The Cazalet Chronicles by Elizabeth Jane Howard. My go-to series, I have the paperbacks and also the Audible recordings. The first, The Light Years, introduces the three generations of the extended Cazalet family at the grandparents’ home in East Sussex as they await the verdict of Prime Minister Neville Chamberlain as he negotiates with Hitler in 1938. The five books take us through the war years, ending in the Fifties when the children from the first book are now parents themselves. I’ve lost count of how many times I’ve read and listened to these books from beginning to end, when I start the first I must read through to the end. I can’t leave the family in the middle of the war!


Elizabeth Jane Howard’s Cazalet Chronicles is a thrilling yet charming five-book series of novels that follows the secrets and yearnings of the Cazalet family of Home Place, Sussex through three decades of middle-class life.

So, we’ve been drinking all evening. What is your failsafe plan to avoid a hangover and your go-to cure if you do end up with one?

There are some really good zero-alcohol options out there though they can be pricey, which seems crazy considering they are missing a vital ingredient. When I did partake of sauvignon blanc, I alternated a glass of wine with a glass of water. 

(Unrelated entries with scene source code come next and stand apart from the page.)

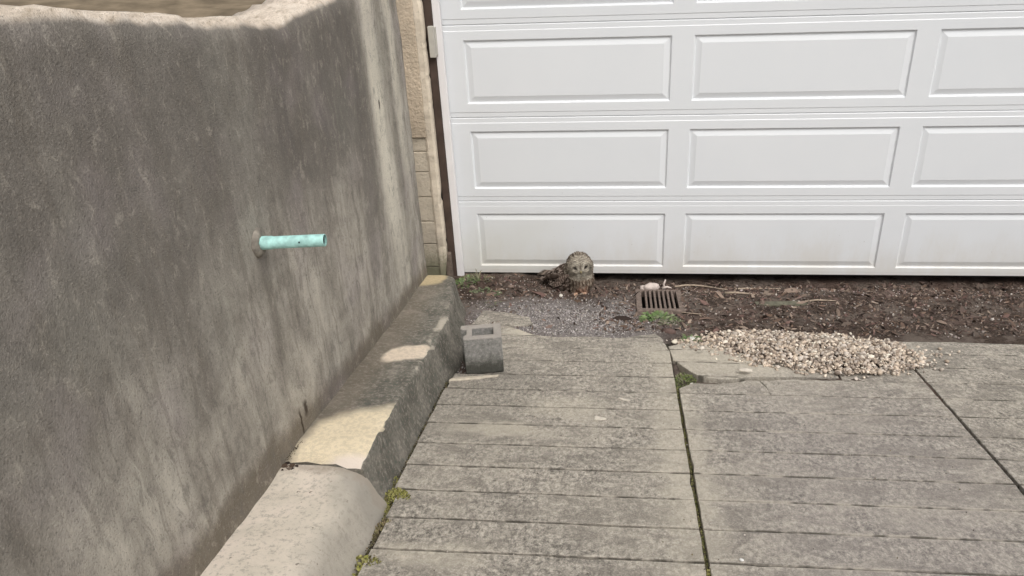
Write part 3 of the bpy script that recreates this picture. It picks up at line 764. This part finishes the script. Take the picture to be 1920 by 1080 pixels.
# ------------------------------------------------------------------ drain grate
gr = empty('drain_grate', ((GX0 + GX1) / 2, (GY0 + GY1) / 2, g((GY0 + GY1) / 2)), 'rusty iron drain grate with slots set in the dirt', 'drain grate')
gr.rotation_euler = (-math.atan(SL), 0, 0)
hw, hl = (GX1 - GX0) / 2, (GY1 - GY0) / 2 / math.cos(math.atan(SL))
for (a, b, c, d) in ((-hw - .032, hw + .032, hl, hl + .03), (-hw - .032, hw + .032, -hl - .04, -hl), (-hw - .032, -hw, -hl, hl), (hw, hw + .032, -hl, hl)):
    link('frame', box_me('frame', a, b, c, d, -0.05, (0.001 if c < -hl else -0.010) + R.uniform(0, .002), 0.003), M_['iron'], gr)
nb = 7
for i in range(nb):
    x = -hw + (i + 1) * (2 * hw) / (nb + 1)
    link('bar', box_me('bar', x - .0062, x + .0062, -hl + 0.001, hl - 0.001, -0.03, 0.0, 0.002), M_['iron'], gr)
pitv = [(-hw - .003, -hl - .003, -.048), (hw + .003, -hl - .003, -.048), (hw + .003, hl + .003, -.048), (-hw - .003, hl + .003, -.048), (-hw, -hl, -.3), (hw, -hl, -.3), (hw, hl, -.3), (-hw, hl, -.3)]
link('pit', mesh('pit', pitv, [(4, 5, 6, 7), (0, 1, 5, 4), (1, 2, 6, 5), (2, 3, 7, 6), (3, 0, 4, 7)]), M_['pit'], gr)

# ------------------------------------------------------------------ gravel, litter
def pts_in(n, fn):
    out = []
    while len(out) < n:
        p = fn()
        if p: out.append(p)
    return np.array(out)
def clear(x, y): return not (GX0 - .02 < x < GX1 + .02 and GY0 - .02 < y < GY1 + .02)
def p_pile():
    x, y = R.uniform(1.13, 2.38), R.uniform(-1.6, -0.93)
    h = pile_h(x, y)
    if h <= 0.0 or (h < 0.012 and R.random() < .3): return None
    return (x, y, dirt_z(x, y) + 0.02 * sm(-1.3, -1.5, y) + R.uniform(-0.002, 0.012))
a = pts_in(5200, p_pile)
def p_stray():
    t = R.random() * len(PILE); i = int(t); p = Vector(PILE[i]).lerp(Vector(PILE[(i + 1) % len(PILE)]), t - i)
    x, y = p.x + R.gauss(0, .045), p.y + R.gauss(0, .022)
    if in_poly(x, y, PILE) or x < 1.12: return None
    return (x, y, max(dirt_z(x, y), (g(y) + .004) if y < -1.17 and x > 1.2 else -9) + .003)
a = np.concatenate([a, pts_in(200, p_stray)])
link('tan_gravel', rocks_me('tan_gravel', a, np.clip(0.004 + NP.gamma(2.2, 0.0021, len(a)), .004, .018), [(.62, .51, .40), (.70, .60, .49), (.52, .43, .34), (.76, .69, .58), (.40, .32, .25), (.55, .45, .36), (.60, .53, .46), (.34, .28, .23), (.26, .21, .17), (.48, .42, .36)]), M_['stone'],
     kind='stuff', label='pile of tan gravel spilling over the broken driveway corner')
def p_grey():
    x, y = R.gauss(0.62, 0.26), R.gauss(-0.82, 0.17)
    if not (0.03 < x < 1.13 and -1.10 < y < -0.40 and clear(x, y)): return None
    return (x, y, max(dirt_z(x, y), -9) + R.uniform(-.002, .003))
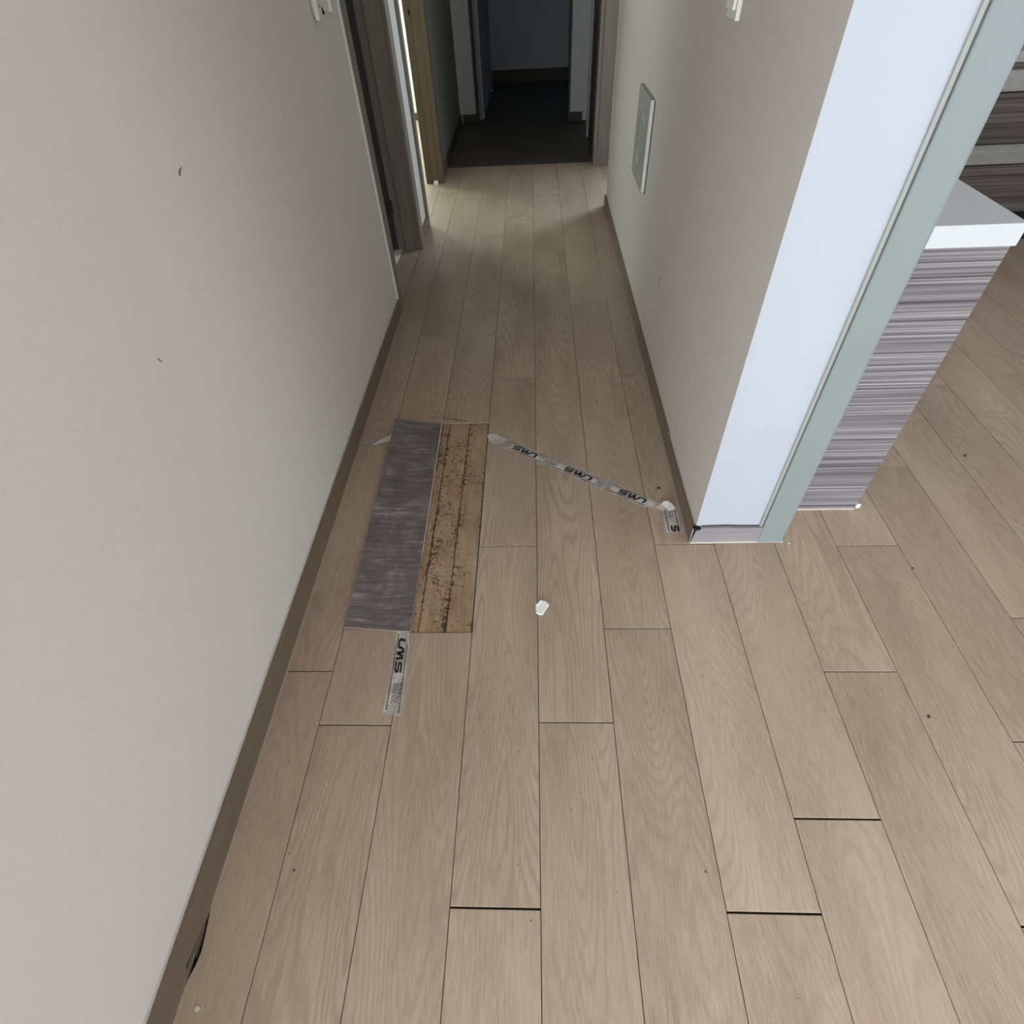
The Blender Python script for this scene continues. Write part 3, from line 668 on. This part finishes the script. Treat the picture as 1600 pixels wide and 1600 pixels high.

After our fabulous night out, what would be your ideal way to spend the rest of a perfect weekend?

Reading the newspapers, a walk in the country lanes, and a good tennis match on television followed by a snooze on the sofa.

Sounds perfect, although the tennis may have to wait a while! Thank you for joining me on the blog, Sandra, I have really enjoyed chatting to you.

Sandra’s latest book is Connectedness, the second book in her Identity Detective Series and you can buy a copy here.



Connectedness is a tale of art, adoption, romance and loss, moving between now and the Eighties, from London’s art world to the bleak isolated cliffs of East Yorkshire and the hot orange blossom streets of Málaga, Spain and birthplace of Pablo Picasso.

Justine’s art sells around the world, but does anyone truly know her? When her mother dies, she returns to her childhood home in Yorkshire where she decides to confront her past. She asks journalist Rose Haldane – who we first met in Ignoring Gravity – to find the baby she gave away when she was an art student, but only when Rose starts to ask difficult questions does Justine truly understand what she must face.

Is Justine strong enough to admit the secrets and lies of her past? To speak aloud the deeds she has hidden for 27 years, the real inspiration for her work that sells for millions of pounds. Could the truth trash her artistic reputation? Does Justine care more about her daughter, or her art? And what will she do if her daughter hates her?

Sandra Danby is a proud Yorkshire woman, tennis nut and tea drinker. She believes a walk on the beach will cure most ills. Unlike Rose Haldane, the identity detective in her two novels, Ignoring Gravity and Connectedness, Sandra is not adopted. She is now writing Sweet Joy, third in the ‘Identity Detective’ series.